Time. Physicists after Einstein, tell us that time is relative to the great constant “c,” the velocity of light. We, however, still believe that clocks—in their relentless regularity—define time. Even my computer sets the digits of the hour and minute in the right corner of my screen. It reinforces this notion. My daughter buys a Barbie watch for $6, and it has a flawless digital readout of the hours, minutes, seconds, and month/day.
But that’s only one view. It’s what the ancient Greeks called "chronos," the march of hours and minutes and seconds. These crafty Greeks had another word for time, "kairos," the “opportunity” or “occasion.” That’s when time stands still. When the newlyweds,--settling into their comfortable honeymoon bed and breakfast—enjoy the ecstatic bliss of sexual union. When someone hears Handel’s “Messiah,” and the “Hallelujah” Chorus pierces her spirit. When a new acquaintance talks with you—over cappuccinos at your favorite café—and you realize you love the same painters, books, and music. It’s when the sun sets over an impossibly blue Pacific Ocean and your toes sink into the luscious white softness of Carmel Beach sand while you spy dolphins playing in the waves. (It truly happens—I’ve been there.) You savor the moment and realize it’s distinctive. You grasp the fullness of time. As the Jewish theologian, Abraham Heschel, framed it: “Every hour is unique and the only one given at the moment, exclusive and endlessly precious.” That’s kairos—when the undulating experience of life’s flow moves with depth and intensity.

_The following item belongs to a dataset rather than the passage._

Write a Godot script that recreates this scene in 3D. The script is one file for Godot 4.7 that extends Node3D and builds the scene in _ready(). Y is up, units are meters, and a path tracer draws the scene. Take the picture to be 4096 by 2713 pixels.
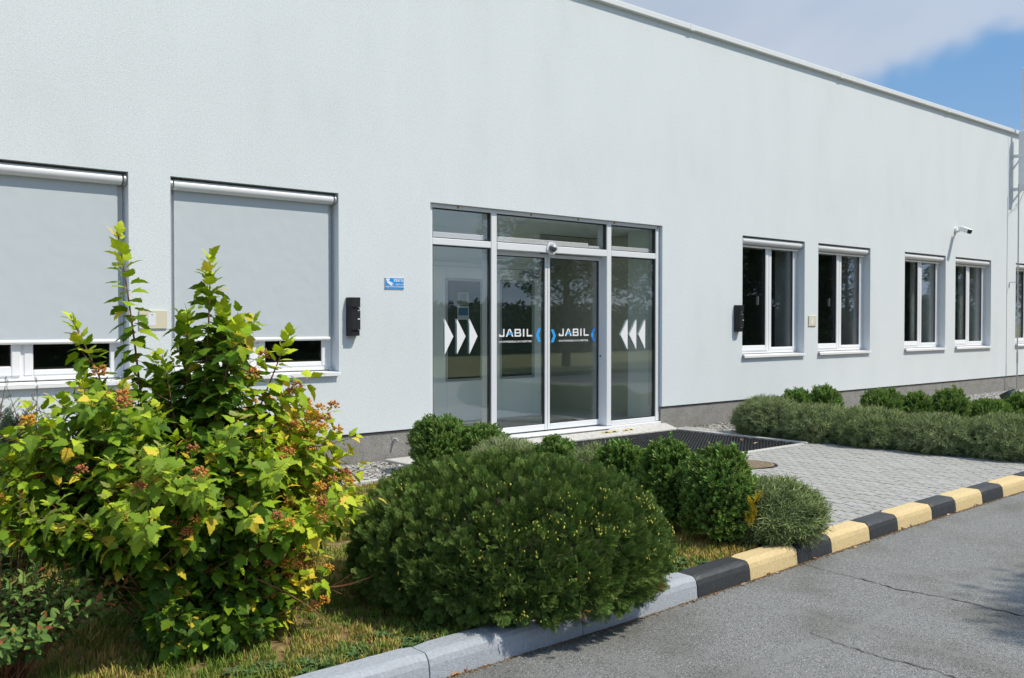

In his playful and thoughtful novel, Einstein’s Dreams, the MIT physicist, Alan Lightman, imagines a variety of perceptions of time. He describes—in a similar mode to this distinction between kairos and chronos—a universe with “body time” and “clock time.” Lightman writes, "In this world, there are two times. There is mechanical time and there is body time. The first is rigid and metallic as a massive pendulum of iron that swings back and forth, back and forth. The second squirms and wriggles like a bluefish in a bay. The first is unyielding, predetermined. The second makes up its mind as it goes along."
At other times, I’ve described the world of kairos as “the theology of samba.” It’s the samba’s feel and sound that offer a musical analogy to the fullness of time. I had the opportunity to ask the world-class bassist, Abraham Laboriel about this mesmerizing rhythm. He beautifully illustrated the nature of a samba: “It has to sound like an egg rolling.” A samba is not a perfectly round ball with even rotations, or a John Philip Sousa march, which moves in mechanical order. It feels oblong, where it takes just a little more effort to get over the ends. The feel is tensive. Electronic drum machines have tried to mimic most music feels, but it has never achieved the egg-like samba because a samba needs a human touch. It needs a beating heart. When we become mechanized by the technologies around us—used by them and not using them—we lose the samba.
I sometimes summarize the search for a deep spiritual life as grooving with God’s rhythm in our rigid, chronos-oriented mechanistic world. How do we get into this groove? We first learn to be silent, to mute out the homogenizing rhythms of technology that conflict with God’s. Then we are free to immerse ourselves in a world filled with the pulls and sounds of other beats never losing our sense of God’s samba.